AS: For me, two major components of preparation are being in a good physical condition and repeating openings. As we had 5 rounds 2-day tournament, I played 3 games the first day and it was more than 9 hours of playing. During the game, I usually highly concentrated and calculate a lot, so tournaments are extremely mentally and physically taxing for me. Therefore, good sleep, nutrition, and physical endurance are crucial. Openings are my major weakness and I usually focus on repeating same variations, as I feel very confident in a middlegame.

Jayashree Sekar playing Black!

DN: While many people don’t believe chess is a sport, at top level is clearly experienced as such, and when winning many have the typical adrenaline rush experienced in many sports. What about you, and your experience/s with chess as sport?

AS: Chess is definitely a sport and I completely disagree with those who think otherwise. Every sport includes a competitive component and, obviously, chess is not an exception. During long exhausting tournaments I sometimes thought that I would rather run a marathon than play for 5 hours every day under a high level of stress and tremendous cognitive load. As I played competitively since childhood, I do not understand the concept of “playing for fun”. The only fun thing for me is to win, and I always put a lot of effort to achieve my goal. Overall, chess is definitely a sport for those who play to compete.

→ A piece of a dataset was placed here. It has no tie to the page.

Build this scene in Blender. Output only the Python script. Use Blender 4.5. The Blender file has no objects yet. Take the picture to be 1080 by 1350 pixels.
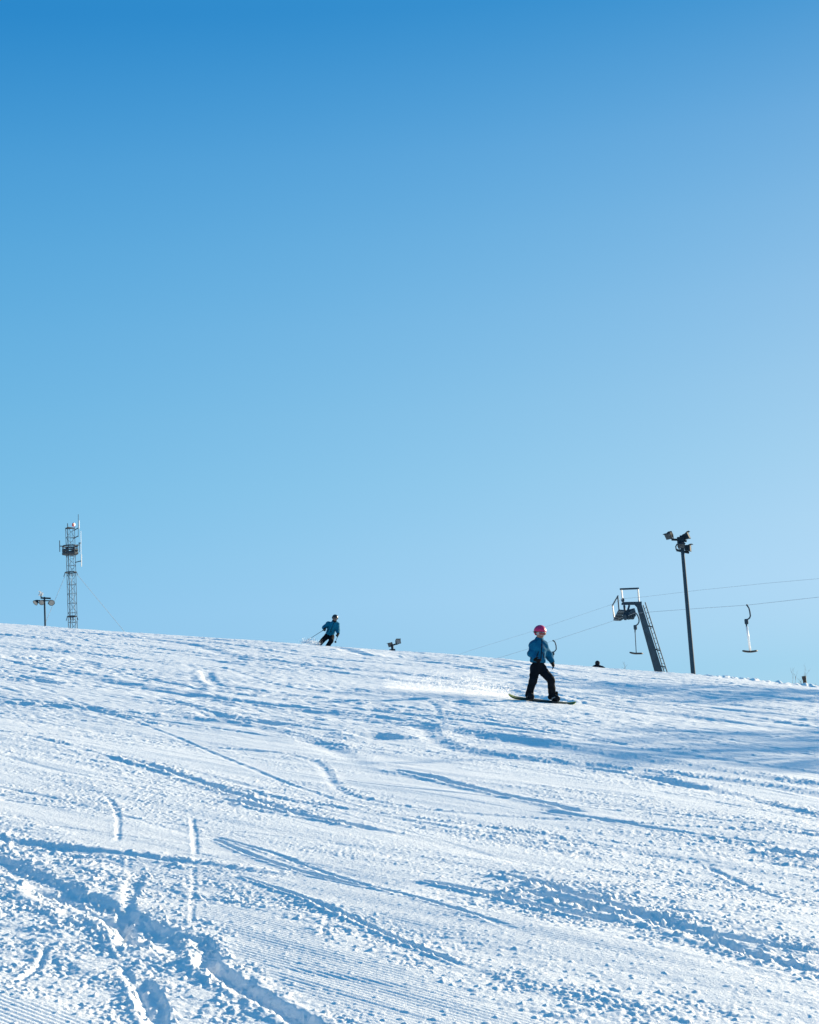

DN: The nature of the Polgar’s experiment is generally forgotten or considered a blip. Yet, he proved he could get 3 kids and make them chess champions independently from gender. It also proved a united front as parents is quite effective. The news in the chess community of the other day is another 8 years old girl passed the 2000 rating, and here in US we have the youngest GM in history (his family claims to have spent 270K in chess). Wouldn’t that be proof that parents are more important as influence than society?

AS: It is a very interesting and difficult question to answer. I think that chess talent includes several components, such as a high level of IQ, creativity, and commitment. But to fulfill the potential family support is crucial, as competitive sports require serious investments and talent is not enough. Parents should make important decisions when choosing the best coaches and sponsoring a child’s participation in strong tournaments.

I think that social factors play a more important role in the case of female chess players. Sisters Polgar initially focused on performing on a top-level among all players, not only in a women’s championships niche. I suppose that if we exclude women’s championships, more women grandmasters will appear because of increased competitiveness. But will female chess players support the idea of excluding women’s chess championships? I know that also in the field of STEM women are highly underrepresented and one of the factors of underrepresentation, as well as in chess, is low expectations. I hope that in the future parents and coaches will resist stereotypes and encourage girls to compete on the top levels in male-dominated fields.

I want to thank you Alisa for dedicating the time for this interview, and for providing the games she played, and of course a big thank to Karen Boyd of the CCSCATL for letting me use the pictures of the events.